Earnings will be higher than forecasts, offsetting dilution.
You asked:Isn't the secondary going to dilute earnings?
I discussed why I thought the consensus estimate of $3.07 for next year seemed too low in this post: Message 6371128
Then in this post, the company disclosed to analysts, that although the secondary would be dilutive, the company still expected to beat the existing EPS forecasts: Message 6559103
This secondary went really fast at a good price. I suspect the brokers who underwrote the secondary liked the prospectus forward looking info so much, that they had no trouble placing the shares with preferred customers.

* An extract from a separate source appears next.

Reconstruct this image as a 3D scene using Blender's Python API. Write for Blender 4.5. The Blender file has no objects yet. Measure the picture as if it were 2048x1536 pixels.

I am a bit surprised; I thought there would be some weakness in the share price before and after the secondary.
I don't have concrete numbers on the result of the secondary, but understand that Phillips (an existing shareholder since the Neutronics purchase) sold about a million shares of the total. So the company sold about 2.7M shares and raised about $200M in new cash. The new shares will be about 10% of the total shares out (I'm using a total of about 25.5M shares out in my current calcs). The cash raised should cut interest costs immediately, since Flextronics has over $60M in bank borrowings. The company says the net dilutive effect will be less than 2 cents a share per quarter.
Apparently, I'm going to have to raise my estimates of earnings, but think I'll wait to see just what's going on in the current quarter. Their business must be booming; doing even better than my optimistic forecasts. But lets work off my prior estimates.
If I'm right, and the company was set to earn $3.57 per share (pre-split and pre-secondary) in FY2000 starting April 1st, then this is still about $3.49 post dilution (my estimate is higher than current consensus). At 73, the stock trades about 21 times next FY diluted earnings, basically at a market discount of about 10-15%. But the forward growth rate should easily be 30%, versus 8-10% for the S&P500. This is why I'm in this sector heavily, and in this stock. Growth in earnings will eventually prove out.
If this quarter is a barn-burner, and we get some better numbers on the impact of the new customer programs, then we will need to revise my estimates.